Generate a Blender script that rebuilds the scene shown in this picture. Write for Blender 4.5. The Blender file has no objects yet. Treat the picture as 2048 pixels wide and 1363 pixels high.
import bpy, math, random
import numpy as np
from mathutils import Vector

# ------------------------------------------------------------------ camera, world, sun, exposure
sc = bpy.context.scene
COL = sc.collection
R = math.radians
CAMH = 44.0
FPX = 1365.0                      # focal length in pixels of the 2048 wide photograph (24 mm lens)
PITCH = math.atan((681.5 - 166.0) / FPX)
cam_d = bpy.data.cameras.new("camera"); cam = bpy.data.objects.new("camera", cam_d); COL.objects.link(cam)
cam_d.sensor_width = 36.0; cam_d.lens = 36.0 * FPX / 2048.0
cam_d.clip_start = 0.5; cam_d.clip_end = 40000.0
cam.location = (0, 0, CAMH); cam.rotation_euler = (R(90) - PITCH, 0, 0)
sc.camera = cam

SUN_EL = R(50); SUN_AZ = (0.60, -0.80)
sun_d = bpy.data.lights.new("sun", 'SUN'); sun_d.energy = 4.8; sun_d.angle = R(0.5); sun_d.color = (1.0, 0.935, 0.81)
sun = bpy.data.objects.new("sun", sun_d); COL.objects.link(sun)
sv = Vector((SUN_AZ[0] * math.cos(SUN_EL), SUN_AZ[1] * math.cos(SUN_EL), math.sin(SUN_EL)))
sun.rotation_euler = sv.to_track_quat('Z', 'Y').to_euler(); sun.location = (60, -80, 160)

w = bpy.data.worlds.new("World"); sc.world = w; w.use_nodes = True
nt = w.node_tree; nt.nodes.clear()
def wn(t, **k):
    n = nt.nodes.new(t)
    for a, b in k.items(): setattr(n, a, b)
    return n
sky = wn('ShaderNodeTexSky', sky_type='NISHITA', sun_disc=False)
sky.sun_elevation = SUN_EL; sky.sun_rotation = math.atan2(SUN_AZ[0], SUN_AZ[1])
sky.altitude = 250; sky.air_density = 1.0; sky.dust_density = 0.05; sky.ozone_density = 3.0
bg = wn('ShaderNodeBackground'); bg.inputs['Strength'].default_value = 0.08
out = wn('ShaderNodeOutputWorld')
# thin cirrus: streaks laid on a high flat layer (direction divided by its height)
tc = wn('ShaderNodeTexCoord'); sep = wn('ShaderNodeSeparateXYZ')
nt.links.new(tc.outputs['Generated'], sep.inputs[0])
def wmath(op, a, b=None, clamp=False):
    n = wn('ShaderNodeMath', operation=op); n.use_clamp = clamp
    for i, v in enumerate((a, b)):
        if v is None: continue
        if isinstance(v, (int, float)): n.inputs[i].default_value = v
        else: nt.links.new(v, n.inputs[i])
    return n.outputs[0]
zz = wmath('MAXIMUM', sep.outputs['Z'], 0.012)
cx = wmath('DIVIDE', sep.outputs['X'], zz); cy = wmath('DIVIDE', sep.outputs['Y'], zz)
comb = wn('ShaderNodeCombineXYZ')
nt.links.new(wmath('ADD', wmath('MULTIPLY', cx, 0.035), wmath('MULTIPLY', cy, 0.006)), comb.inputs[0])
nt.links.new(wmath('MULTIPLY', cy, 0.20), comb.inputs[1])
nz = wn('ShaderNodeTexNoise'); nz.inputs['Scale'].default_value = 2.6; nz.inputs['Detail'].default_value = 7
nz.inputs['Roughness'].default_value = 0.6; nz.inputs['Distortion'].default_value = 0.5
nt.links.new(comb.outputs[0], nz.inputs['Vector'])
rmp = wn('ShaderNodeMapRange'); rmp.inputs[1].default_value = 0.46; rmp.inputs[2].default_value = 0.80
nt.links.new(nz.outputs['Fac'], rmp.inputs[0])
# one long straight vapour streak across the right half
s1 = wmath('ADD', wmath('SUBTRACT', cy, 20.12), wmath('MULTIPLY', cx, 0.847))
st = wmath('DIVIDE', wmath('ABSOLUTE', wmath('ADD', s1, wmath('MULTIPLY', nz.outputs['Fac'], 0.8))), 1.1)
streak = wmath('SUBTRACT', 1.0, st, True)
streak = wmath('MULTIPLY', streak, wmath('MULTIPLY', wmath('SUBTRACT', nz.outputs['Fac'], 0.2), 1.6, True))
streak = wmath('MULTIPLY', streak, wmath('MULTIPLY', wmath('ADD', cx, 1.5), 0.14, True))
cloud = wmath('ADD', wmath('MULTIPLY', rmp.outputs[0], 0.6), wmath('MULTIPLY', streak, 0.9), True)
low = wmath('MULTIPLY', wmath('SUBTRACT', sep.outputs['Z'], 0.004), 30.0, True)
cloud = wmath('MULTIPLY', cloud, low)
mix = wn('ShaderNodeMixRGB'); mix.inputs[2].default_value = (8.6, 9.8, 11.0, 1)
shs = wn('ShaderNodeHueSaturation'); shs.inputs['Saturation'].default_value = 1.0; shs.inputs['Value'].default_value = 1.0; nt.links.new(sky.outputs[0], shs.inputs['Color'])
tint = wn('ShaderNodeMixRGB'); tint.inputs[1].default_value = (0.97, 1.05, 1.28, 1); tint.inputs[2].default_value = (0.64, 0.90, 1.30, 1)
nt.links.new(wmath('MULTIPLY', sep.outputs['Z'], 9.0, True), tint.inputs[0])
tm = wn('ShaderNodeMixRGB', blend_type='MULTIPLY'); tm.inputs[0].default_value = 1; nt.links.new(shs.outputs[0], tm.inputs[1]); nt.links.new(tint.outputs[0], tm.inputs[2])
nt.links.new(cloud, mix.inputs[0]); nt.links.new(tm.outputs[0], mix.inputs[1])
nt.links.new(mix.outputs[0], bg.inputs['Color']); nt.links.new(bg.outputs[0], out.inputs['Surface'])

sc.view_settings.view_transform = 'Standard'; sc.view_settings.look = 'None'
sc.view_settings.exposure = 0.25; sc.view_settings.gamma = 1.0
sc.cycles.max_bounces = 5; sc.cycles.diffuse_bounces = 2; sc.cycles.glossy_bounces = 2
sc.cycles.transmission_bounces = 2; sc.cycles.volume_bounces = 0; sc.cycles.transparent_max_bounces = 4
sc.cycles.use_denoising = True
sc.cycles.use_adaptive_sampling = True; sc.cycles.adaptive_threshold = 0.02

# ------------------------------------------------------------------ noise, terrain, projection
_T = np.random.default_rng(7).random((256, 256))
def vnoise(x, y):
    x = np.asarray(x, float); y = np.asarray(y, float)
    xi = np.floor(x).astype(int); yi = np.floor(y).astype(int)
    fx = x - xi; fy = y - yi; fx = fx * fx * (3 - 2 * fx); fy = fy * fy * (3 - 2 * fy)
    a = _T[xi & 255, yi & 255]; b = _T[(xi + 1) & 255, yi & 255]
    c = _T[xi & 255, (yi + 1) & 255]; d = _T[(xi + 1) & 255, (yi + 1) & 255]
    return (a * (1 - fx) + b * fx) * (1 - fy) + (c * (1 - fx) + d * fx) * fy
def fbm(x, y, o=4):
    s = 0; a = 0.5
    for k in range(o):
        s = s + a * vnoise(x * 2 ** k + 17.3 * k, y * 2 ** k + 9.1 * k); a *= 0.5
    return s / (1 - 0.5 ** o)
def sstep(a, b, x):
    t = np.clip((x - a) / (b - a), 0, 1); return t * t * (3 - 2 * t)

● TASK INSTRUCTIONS
Everything from the first line through the line containing "from mathutils import Vector" should be quoted exactly, and nothing beyond it.

● ANSWER TO THIS PROBLEM
Generate a Blender script that rebuilds the scene shown in this picture. Write for Blender 4.5. The Blender file has no objects yet. Treat the picture as 2048 pixels wide and 1363 pixels high.
import bpy, math, random
import numpy as np
from mathutils import Vector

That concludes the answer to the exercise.